[Items start]

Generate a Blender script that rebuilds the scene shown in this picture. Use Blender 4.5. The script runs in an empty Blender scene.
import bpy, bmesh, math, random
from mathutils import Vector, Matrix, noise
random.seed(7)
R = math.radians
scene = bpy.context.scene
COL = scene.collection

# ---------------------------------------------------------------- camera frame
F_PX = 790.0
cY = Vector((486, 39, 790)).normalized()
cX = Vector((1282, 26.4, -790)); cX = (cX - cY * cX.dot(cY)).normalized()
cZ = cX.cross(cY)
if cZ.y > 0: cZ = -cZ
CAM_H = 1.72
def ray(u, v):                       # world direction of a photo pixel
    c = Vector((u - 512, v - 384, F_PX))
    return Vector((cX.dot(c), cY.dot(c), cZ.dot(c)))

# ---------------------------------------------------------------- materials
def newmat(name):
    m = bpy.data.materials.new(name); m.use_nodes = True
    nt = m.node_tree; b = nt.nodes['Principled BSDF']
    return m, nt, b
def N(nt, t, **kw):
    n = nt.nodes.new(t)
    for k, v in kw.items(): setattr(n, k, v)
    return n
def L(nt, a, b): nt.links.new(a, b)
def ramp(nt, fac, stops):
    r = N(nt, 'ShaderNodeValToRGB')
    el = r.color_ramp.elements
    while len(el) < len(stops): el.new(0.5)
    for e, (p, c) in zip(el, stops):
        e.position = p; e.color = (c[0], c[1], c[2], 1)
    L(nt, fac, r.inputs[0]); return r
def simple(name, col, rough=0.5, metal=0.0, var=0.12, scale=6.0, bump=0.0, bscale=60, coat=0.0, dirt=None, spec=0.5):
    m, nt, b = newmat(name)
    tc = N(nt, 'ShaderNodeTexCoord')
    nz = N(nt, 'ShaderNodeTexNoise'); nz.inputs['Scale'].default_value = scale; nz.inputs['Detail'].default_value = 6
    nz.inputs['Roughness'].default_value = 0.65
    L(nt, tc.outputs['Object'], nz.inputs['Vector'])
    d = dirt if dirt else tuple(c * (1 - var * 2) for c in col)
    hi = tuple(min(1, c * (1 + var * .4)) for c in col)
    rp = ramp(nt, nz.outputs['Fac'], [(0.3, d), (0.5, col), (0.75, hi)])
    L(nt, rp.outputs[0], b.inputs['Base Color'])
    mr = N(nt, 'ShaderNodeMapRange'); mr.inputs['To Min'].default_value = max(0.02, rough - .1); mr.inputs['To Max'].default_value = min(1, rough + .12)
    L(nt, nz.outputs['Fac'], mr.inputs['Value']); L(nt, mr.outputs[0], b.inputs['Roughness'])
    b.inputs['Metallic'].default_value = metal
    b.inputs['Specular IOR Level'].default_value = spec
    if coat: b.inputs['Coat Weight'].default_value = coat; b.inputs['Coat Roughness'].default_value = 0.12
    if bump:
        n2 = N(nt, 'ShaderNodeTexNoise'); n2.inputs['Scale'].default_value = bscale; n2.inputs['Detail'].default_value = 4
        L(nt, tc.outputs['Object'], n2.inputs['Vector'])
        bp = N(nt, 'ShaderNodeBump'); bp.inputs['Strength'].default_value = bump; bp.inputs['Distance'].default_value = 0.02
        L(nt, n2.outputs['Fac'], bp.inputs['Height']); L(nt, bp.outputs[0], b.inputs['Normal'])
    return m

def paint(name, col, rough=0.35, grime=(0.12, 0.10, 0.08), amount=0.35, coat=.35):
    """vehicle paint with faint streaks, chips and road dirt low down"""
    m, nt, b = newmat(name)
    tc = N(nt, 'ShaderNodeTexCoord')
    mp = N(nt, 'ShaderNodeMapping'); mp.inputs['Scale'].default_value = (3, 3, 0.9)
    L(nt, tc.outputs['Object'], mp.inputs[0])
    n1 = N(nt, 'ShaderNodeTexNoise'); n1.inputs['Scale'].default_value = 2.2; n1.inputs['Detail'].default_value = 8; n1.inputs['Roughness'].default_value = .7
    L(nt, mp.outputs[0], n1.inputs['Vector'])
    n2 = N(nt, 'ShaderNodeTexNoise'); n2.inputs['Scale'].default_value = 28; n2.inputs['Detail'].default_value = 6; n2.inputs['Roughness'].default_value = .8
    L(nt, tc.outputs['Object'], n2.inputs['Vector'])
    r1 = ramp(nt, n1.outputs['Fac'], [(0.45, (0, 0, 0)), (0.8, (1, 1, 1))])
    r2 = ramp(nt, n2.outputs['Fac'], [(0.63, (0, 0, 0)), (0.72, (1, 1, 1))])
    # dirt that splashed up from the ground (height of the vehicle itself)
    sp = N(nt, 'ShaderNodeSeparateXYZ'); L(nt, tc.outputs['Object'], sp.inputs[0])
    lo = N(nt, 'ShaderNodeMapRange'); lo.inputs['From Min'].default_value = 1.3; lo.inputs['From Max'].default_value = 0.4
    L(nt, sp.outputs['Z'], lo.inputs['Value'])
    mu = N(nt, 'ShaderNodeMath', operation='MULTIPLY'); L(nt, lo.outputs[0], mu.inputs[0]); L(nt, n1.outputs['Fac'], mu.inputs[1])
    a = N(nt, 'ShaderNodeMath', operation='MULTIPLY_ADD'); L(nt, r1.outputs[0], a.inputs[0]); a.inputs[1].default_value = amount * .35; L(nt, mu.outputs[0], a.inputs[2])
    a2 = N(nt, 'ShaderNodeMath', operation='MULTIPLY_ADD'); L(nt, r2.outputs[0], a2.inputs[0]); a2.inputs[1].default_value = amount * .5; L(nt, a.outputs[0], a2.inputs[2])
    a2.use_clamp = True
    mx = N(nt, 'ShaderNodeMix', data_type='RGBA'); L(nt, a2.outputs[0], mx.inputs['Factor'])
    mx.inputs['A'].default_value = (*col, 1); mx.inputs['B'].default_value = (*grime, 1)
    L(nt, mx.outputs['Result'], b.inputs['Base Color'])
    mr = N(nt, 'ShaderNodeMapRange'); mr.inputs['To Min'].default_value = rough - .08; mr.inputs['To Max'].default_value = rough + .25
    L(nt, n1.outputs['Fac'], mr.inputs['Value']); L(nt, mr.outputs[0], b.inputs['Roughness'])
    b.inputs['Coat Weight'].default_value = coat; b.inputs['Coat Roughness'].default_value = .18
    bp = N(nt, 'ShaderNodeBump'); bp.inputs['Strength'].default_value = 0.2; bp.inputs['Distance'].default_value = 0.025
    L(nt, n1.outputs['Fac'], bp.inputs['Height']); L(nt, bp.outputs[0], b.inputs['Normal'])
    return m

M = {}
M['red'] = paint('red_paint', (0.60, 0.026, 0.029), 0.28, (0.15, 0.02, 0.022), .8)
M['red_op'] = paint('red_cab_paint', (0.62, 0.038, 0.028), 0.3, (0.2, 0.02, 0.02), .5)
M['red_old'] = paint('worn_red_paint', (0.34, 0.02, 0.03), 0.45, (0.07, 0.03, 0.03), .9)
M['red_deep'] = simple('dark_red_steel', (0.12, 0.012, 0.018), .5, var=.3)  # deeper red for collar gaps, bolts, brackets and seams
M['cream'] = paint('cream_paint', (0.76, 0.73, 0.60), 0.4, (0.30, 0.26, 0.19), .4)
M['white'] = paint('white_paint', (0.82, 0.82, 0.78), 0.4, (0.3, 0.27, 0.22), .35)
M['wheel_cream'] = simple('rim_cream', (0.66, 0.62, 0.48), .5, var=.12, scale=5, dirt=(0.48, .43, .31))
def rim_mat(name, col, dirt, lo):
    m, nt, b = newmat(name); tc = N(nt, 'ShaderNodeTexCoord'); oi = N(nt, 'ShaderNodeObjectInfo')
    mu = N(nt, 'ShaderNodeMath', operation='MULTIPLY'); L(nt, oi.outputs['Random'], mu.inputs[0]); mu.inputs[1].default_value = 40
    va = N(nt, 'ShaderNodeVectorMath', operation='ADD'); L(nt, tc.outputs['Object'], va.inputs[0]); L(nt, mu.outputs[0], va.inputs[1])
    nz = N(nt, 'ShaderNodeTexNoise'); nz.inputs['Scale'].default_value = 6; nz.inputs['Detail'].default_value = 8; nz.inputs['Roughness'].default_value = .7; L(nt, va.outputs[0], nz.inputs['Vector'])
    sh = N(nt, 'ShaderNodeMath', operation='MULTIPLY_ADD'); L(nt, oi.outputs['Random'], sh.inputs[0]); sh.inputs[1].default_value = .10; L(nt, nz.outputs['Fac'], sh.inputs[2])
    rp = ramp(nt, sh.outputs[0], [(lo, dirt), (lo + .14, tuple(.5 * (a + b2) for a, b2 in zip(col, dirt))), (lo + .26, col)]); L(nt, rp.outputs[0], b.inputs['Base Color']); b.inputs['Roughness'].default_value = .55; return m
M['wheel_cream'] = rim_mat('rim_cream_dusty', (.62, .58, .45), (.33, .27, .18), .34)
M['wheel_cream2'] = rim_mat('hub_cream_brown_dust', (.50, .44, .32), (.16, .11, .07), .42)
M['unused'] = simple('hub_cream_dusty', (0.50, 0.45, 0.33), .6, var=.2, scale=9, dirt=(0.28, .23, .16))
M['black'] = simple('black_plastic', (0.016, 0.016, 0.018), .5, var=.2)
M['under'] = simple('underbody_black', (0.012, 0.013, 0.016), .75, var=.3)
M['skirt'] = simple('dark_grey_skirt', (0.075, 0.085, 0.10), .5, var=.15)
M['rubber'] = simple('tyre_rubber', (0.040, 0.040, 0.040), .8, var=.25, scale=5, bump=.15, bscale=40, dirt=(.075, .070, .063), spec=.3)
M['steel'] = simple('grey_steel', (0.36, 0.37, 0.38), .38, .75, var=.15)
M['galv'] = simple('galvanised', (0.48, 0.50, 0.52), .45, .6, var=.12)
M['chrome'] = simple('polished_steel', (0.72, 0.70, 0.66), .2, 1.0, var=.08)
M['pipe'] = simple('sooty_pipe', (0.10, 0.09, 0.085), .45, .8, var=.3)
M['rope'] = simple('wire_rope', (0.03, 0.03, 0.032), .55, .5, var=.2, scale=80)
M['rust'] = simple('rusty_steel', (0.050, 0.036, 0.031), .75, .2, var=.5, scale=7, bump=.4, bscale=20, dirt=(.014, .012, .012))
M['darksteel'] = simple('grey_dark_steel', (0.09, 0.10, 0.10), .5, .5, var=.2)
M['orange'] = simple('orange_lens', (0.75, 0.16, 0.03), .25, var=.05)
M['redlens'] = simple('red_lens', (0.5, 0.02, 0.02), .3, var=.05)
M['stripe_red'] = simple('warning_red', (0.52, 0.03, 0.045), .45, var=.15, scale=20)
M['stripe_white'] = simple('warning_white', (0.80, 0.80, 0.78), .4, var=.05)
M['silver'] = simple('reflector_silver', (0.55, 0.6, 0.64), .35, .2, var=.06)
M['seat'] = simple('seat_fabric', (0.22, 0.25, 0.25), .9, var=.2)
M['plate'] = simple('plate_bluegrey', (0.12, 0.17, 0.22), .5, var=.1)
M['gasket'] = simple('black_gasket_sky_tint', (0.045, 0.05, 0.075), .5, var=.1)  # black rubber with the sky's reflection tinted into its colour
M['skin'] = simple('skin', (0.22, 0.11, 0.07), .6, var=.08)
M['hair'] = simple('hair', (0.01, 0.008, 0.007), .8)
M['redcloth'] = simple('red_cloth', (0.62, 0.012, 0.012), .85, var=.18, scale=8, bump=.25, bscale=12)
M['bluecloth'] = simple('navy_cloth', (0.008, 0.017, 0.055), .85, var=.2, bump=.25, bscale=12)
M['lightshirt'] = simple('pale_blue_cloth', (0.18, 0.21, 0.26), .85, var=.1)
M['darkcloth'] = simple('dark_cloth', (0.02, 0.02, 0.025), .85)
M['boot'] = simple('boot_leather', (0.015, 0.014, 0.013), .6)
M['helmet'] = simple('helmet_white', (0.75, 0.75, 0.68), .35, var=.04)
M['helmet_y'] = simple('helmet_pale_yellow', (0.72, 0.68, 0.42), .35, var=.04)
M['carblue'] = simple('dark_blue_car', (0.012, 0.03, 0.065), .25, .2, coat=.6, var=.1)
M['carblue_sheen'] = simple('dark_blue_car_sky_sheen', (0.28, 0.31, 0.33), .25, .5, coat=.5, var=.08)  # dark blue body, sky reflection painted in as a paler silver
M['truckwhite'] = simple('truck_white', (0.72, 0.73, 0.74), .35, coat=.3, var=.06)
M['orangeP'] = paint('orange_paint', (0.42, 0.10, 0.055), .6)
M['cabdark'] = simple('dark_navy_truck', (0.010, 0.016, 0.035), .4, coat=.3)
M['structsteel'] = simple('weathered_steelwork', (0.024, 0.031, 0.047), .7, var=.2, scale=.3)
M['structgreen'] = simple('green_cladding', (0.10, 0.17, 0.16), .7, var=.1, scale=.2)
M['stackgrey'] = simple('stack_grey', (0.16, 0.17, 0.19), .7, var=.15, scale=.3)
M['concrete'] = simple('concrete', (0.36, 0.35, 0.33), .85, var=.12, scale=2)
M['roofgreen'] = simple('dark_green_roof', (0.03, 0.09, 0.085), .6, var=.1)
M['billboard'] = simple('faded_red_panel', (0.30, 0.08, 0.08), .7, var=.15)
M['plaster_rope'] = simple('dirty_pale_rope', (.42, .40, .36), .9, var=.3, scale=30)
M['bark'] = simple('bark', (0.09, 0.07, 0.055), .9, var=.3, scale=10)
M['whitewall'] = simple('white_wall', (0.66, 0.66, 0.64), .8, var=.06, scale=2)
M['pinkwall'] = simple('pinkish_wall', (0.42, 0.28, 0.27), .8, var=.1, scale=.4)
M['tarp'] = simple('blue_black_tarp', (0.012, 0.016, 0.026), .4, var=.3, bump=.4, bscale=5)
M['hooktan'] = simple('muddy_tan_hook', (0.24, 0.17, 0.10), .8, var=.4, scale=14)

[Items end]
[Items start]

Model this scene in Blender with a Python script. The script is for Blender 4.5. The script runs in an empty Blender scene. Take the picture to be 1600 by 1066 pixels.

[Items end]
[Items start]

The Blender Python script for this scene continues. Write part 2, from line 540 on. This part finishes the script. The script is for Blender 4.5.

[Items end]

• [Challenge] All lines above from the one containing "Generate a Blender" to the one containing "return Vector((cX.dot(c), cY.dot(c), cZ.dot(c)))" must be repeated exactly, both lines included, and no others.

• [The reply]
Generate a Blender script that rebuilds the scene shown in this picture. Use Blender 4.5. The script runs in an empty Blender scene.
import bpy, bmesh, math, random
from mathutils import Vector, Matrix, noise
random.seed(7)
R = math.radians
scene = bpy.context.scene
COL = scene.collection

# ---------------------------------------------------------------- camera frame
F_PX = 790.0
cY = Vector((486, 39, 790)).normalized()
cX = Vector((1282, 26.4, -790)); cX = (cX - cY * cX.dot(cY)).normalized()
cZ = cX.cross(cY)
if cZ.y > 0: cZ = -cZ
CAM_H = 1.72
def ray(u, v):                       # world direction of a photo pixel
    c = Vector((u - 512, v - 384, F_PX))
    return Vector((cX.dot(c), cY.dot(c), cZ.dot(c)))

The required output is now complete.